The Company is in the process of drawing down funds under the PFA and has given notice to Orion to draw-down on the full amount of US$35 million under the Notes.

Bushveld will repay the principal amount and pay interest via quarterly payments determined initially as the sum of:

  • a gross revenue rate (set at 1.175% for 2020 and 2021 and 1.45% from 2022 onwards, subject to adjustment based on applicable quarterly vanadium prices) multiplied by the gross revenue for the quarter; and
  • a unit rate of US$0.443/kgV multiplied by the aggregate amount of vanadium sold for the quarter.

Once Vametco reaches vanadium sales of approximately 132,020 mtV during the term of the facility, the gross revenue rate and unit rate will reduce by 75% (i.e. to 25% of the applicable rates).

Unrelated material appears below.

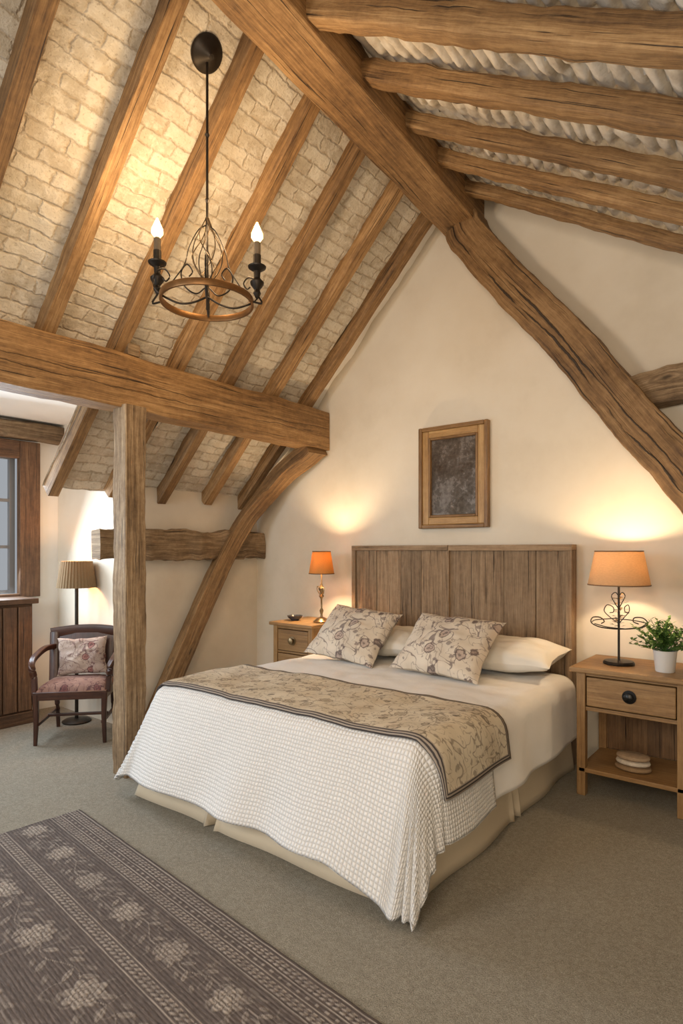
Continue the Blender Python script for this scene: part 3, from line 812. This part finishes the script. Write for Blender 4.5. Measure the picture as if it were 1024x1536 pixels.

On each of the first three loan anniversaries, Bushveld has the option to repay up to 50% of both constituent loan parts (each may only be repaid once).

If Bushveld utilises the loan repayment option, the gross revenue rate and / or the unit rate will reduce accordingly.

The Company will raise a total of US$35 million through the issue of the Notes pursuant to the related Convertible Loan Instrument (the Instrument).

The Notes bear a fixed coupon of 10% per annum (which will accrue and be capitalised on a quarterly basis in arrears but compounded annually) and have a maturity date of three years from the date of issue (the “Maturity Date”).

The Notes will be issued in one tranche, in December 2020, upon receipt of funds by the Company. The Notes are convertible by the holder into Bushveld ordinary shares of 1 pence each in the Company at a price equal to 17 pence.

Between issue and the Maturity Date, Orion may, at their option, convert an amount of the outstanding Notes, including capitalised and accrued interest, into Bushveld ordinary shares as follows:

  • First six months: Up to one third of the outstanding amount;
  • Second six months: Up to two thirds of the outstanding amount (less any amount previously converted);
  • From the anniversary of drawdown until the maturity date: the outstanding amount under the Instrument may be converted Bushveld also has the option to convert all of the Notes outstanding, in one tranche, if the volume weighted average share price is more than 200 per cent of the conversion price over a continuous 15 trading day period, a trading day being a day on which the AIM market of the London Stock Exchange is open for the trading of securities.